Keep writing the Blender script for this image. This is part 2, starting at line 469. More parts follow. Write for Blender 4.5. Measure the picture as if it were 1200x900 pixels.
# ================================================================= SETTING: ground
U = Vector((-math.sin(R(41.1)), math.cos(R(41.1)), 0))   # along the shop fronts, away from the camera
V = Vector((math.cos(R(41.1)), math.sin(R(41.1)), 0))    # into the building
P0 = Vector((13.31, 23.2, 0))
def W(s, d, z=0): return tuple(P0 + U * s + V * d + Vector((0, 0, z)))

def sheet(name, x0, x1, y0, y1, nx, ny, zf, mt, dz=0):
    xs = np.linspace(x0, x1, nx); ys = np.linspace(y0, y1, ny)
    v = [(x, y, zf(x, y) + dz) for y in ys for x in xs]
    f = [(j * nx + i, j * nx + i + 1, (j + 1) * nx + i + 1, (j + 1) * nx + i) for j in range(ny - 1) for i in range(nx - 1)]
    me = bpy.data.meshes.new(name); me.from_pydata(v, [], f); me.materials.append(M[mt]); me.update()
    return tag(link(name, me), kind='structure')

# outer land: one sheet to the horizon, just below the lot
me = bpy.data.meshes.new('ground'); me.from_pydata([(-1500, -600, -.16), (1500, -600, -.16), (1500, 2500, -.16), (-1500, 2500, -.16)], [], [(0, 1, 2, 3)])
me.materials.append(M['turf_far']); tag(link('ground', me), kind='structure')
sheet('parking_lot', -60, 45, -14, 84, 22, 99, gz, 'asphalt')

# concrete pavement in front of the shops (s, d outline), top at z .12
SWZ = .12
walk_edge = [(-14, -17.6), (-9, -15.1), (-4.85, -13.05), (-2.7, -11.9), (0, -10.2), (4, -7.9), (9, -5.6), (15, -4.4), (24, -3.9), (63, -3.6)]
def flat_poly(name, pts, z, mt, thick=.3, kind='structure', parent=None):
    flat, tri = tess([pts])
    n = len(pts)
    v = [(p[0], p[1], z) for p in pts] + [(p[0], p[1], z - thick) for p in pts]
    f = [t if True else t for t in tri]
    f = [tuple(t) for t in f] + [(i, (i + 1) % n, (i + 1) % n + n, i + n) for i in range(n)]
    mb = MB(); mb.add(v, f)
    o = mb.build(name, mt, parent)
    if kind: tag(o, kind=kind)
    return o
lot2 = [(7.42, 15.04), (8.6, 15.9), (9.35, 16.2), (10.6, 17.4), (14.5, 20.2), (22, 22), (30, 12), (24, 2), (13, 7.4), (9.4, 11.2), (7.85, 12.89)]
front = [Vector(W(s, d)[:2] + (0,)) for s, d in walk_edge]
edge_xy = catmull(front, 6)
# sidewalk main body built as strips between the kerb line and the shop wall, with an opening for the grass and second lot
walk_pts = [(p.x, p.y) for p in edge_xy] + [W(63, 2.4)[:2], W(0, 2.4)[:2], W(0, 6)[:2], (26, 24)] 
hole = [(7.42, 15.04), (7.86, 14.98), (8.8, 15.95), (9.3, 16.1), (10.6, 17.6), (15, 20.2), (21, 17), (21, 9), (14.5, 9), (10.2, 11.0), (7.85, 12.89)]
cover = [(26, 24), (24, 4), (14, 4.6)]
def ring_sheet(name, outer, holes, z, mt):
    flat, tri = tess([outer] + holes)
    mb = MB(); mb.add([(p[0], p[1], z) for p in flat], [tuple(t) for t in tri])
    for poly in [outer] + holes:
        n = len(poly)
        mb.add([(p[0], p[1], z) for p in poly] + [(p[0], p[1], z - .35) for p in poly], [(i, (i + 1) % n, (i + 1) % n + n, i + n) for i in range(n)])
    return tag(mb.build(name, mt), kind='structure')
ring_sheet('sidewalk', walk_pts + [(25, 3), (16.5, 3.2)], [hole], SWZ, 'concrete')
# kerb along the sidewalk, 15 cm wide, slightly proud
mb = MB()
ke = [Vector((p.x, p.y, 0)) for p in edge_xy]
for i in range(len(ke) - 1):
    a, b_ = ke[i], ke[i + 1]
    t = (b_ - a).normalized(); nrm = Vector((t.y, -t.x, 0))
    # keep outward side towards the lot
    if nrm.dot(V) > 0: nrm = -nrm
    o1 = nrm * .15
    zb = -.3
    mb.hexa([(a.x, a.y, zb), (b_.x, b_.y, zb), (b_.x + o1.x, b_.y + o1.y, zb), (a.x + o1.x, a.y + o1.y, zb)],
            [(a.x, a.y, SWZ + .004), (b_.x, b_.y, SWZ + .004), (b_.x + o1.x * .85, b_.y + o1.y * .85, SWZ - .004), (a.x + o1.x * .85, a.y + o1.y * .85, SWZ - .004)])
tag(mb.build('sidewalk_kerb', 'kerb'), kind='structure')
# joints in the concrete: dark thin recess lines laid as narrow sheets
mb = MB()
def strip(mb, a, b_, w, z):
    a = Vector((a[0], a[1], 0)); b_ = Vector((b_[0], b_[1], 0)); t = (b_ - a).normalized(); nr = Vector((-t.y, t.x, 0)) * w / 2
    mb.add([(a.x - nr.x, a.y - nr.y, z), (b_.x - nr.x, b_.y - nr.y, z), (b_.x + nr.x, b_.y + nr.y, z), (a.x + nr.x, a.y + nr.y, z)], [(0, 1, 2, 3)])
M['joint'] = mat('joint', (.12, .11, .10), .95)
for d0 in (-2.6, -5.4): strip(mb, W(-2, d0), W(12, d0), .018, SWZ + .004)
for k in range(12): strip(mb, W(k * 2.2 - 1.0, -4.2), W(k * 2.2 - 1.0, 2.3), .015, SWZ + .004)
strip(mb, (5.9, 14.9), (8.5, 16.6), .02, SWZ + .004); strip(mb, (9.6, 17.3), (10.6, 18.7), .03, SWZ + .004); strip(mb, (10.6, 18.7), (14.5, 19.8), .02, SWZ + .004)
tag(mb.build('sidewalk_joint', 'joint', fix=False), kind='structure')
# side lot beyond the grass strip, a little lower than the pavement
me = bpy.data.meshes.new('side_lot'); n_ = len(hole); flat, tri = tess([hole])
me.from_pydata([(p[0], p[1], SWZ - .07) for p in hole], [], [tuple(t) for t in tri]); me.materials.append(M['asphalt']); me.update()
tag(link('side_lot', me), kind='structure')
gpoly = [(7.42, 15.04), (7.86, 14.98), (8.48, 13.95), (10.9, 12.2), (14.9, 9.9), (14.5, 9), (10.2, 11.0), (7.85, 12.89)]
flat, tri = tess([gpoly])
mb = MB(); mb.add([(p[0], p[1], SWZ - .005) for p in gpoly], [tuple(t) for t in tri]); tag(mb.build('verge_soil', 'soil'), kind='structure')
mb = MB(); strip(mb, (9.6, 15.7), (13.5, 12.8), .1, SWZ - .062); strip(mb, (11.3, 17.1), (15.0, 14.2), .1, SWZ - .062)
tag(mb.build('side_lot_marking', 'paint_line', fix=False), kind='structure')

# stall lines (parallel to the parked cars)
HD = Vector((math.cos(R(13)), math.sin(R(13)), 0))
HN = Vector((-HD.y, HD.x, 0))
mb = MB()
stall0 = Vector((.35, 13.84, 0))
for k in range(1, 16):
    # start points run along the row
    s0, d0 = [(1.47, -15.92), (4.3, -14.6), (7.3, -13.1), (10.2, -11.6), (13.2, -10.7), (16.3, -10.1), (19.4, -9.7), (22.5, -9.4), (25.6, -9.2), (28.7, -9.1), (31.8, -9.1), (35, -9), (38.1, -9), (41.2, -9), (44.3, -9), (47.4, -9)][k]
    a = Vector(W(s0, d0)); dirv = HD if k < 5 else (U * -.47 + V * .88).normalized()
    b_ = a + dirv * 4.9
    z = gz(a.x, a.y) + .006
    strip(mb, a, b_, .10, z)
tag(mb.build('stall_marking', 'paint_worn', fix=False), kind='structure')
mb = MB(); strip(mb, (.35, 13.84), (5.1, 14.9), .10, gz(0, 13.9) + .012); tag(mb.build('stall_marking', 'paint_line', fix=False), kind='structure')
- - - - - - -
Required work >>
Return exactly the leading lines of the listing, stopping after the line in which "return tag(link(name, me), kind='structure')" occurs.

Expected answer >>
Keep writing the Blender script for this image. This is part 2, starting at line 469. More parts follow. Write for Blender 4.5. Measure the picture as if it were 1200x900 pixels.
# ================================================================= SETTING: ground
U = Vector((-math.sin(R(41.1)), math.cos(R(41.1)), 0))   # along the shop fronts, away from the camera
V = Vector((math.cos(R(41.1)), math.sin(R(41.1)), 0))    # into the building
P0 = Vector((13.31, 23.2, 0))
def W(s, d, z=0): return tuple(P0 + U * s + V * d + Vector((0, 0, z)))

def sheet(name, x0, x1, y0, y1, nx, ny, zf, mt, dz=0):
    xs = np.linspace(x0, x1, nx); ys = np.linspace(y0, y1, ny)
    v = [(x, y, zf(x, y) + dz) for y in ys for x in xs]
    f = [(j * nx + i, j * nx + i + 1, (j + 1) * nx + i + 1, (j + 1) * nx + i) for j in range(ny - 1) for i in range(nx - 1)]
    me = bpy.data.meshes.new(name); me.from_pydata(v, [], f); me.materials.append(M[mt]); me.update()
    return tag(link(name, me), kind='structure')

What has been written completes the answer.